G subway service restored after Brooklyn derailment

Saturday, September 12, 2015
G train service restored after derailment
N.J. Burkett has an update on the subway derailment in Brooklyn that disrupted service on the G line.

BROOKLYN, N.Y. (WABC) -- Service on the G subway line has been restored after Thursday night's derailment in Brooklyn, according to the MTA.

Temporary repairs are complete so full service on the G train is back to normal.

Crews worked throughout the morning and afternoon to remove debris and make necessary repairs and inspections at the site.

Work crews will have to return to the site as part of the ongoing investigation and to make permanent repairs which will impact service on the line in the future.

Service had been limited Friday following the minor derailment Thursday night, just north of the Hoyt Street Station in Downtown Brooklyn.

At 10:35 p.m, the front axle of the head car of a Church Avenue-bound G train derailed 700 feet north of the Hoyt-Schermerhorn Streets station.

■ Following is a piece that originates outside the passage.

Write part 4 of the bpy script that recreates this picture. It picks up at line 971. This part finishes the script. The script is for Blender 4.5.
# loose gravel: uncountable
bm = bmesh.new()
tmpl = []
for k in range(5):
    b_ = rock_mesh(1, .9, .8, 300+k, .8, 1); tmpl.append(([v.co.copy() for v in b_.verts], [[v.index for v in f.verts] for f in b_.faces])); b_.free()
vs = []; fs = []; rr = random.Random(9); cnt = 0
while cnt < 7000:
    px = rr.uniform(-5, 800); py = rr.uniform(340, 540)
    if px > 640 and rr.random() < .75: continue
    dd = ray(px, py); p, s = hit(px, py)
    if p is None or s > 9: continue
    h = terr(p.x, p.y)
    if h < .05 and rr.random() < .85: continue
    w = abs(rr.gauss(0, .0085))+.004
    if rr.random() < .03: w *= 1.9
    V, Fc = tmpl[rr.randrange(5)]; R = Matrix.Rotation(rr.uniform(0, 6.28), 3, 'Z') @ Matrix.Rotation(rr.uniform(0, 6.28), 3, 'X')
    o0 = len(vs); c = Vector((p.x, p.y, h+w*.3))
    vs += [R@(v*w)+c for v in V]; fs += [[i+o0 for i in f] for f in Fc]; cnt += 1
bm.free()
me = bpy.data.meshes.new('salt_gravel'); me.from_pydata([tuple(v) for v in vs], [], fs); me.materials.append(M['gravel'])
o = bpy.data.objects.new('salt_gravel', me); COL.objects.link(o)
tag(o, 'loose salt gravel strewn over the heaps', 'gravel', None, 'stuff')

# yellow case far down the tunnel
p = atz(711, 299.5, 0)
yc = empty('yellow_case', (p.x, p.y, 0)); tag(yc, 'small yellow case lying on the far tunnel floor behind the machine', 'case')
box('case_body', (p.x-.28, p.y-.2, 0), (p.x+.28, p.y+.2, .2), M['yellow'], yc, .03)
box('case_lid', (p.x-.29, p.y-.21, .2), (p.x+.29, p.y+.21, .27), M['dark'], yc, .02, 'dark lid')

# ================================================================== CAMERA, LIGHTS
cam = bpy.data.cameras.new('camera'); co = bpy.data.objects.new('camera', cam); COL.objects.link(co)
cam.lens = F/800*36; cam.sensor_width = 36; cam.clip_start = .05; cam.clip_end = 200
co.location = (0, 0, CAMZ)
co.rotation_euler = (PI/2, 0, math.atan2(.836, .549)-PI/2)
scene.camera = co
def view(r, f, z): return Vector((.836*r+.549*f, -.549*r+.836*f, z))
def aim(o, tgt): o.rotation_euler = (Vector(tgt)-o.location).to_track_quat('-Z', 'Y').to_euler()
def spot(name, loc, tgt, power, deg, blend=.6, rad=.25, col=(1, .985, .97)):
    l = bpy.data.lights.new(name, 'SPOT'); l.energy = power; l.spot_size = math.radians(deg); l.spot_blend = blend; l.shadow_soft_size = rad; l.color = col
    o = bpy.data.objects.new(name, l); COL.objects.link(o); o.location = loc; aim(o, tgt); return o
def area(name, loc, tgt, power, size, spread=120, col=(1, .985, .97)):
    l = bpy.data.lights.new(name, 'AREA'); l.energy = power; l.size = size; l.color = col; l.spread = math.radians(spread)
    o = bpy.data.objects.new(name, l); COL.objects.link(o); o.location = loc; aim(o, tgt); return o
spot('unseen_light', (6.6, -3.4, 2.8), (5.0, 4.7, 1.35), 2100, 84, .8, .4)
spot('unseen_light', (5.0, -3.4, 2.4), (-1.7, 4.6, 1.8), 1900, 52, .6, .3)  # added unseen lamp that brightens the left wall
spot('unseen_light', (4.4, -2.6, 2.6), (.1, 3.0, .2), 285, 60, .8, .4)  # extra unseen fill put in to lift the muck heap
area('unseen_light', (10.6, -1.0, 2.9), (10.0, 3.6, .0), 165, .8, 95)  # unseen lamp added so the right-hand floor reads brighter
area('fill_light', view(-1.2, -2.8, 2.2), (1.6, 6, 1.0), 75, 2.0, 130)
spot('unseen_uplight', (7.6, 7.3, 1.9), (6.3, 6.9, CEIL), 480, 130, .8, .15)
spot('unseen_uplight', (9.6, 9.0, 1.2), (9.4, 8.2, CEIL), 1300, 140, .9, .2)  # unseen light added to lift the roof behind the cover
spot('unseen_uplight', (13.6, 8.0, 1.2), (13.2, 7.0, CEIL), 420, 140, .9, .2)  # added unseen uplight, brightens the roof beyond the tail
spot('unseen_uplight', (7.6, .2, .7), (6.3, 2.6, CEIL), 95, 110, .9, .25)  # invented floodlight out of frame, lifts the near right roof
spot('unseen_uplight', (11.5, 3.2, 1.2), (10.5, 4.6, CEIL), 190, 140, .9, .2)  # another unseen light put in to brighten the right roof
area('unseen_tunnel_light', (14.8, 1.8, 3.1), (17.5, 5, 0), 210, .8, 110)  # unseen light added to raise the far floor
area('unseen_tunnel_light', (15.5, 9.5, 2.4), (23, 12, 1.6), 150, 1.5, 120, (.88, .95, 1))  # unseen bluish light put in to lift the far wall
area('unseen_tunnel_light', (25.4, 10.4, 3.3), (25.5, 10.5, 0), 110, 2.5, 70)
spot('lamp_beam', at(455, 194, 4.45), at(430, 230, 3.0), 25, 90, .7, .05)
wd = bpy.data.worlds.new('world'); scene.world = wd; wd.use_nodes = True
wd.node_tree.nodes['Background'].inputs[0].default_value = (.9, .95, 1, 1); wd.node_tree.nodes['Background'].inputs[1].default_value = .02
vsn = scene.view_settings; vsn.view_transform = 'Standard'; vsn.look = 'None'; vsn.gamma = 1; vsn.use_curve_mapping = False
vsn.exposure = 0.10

About 80 customers were walked through the 4-car train and the tunnel to the station. According to the New York City Fire Department, one customer complained of dizziness and two others were evaluated for minor injuries.

Concrete debris fell to the track and caused the first axle of the train to derail. The bench wall contains ducts for power and communications cables and also serves as a maintenance and emergency walkway.

Crews re-railed and removed the train from the site at approximately 2 a.m. Crews then focused on the removal of debris and secured what remains of the bench wall at that location.

Investigators say the train's lead car struck a cement access ledge that runs the length of the tunnel after it had partially collapsed into the path of the train.

A preliminary report obtained by Eyewitness News indicates the cause was an ongoing problem, "...pre-existing water intrusion, as well as the failure of several stabilizer brackets that had been previously installed."

"Water damage from water main breaks, the pile driving from new construction, it takes a toll on a 90-100 year old subway," said Paul Navarro, Track Division Chairman of the Transport Workers Union.

But Eyewitness News has learned that at least 8 G trains have damage consistent with grazing the ledge. Why that damage was not uncovered until Friday, and why the crumbling ledge was not discovered and repaired before it collapsed and caused the derailment, are among a number of unanswered questions.

The chairman of the MTA is calling the city out for its lack of funding.

"I am tired of writing letters to city officials that result only in vague calls for more conversations. The sooner we can end these games we can get to work on rebuilding our transit network," said Thomas Prendergast in a statement.

Workers said the elevated walkway workers use in the tunnel appears to have been leaning into the track area. Several passing trains may have hit it before the derailed train, based on damage to some other trains.

The train appears to have taken out a 70-foot section of the bench wall. The walkway houses cables, and workers also use it to walk in the tunnel.

The cause of the derailment is under investigation.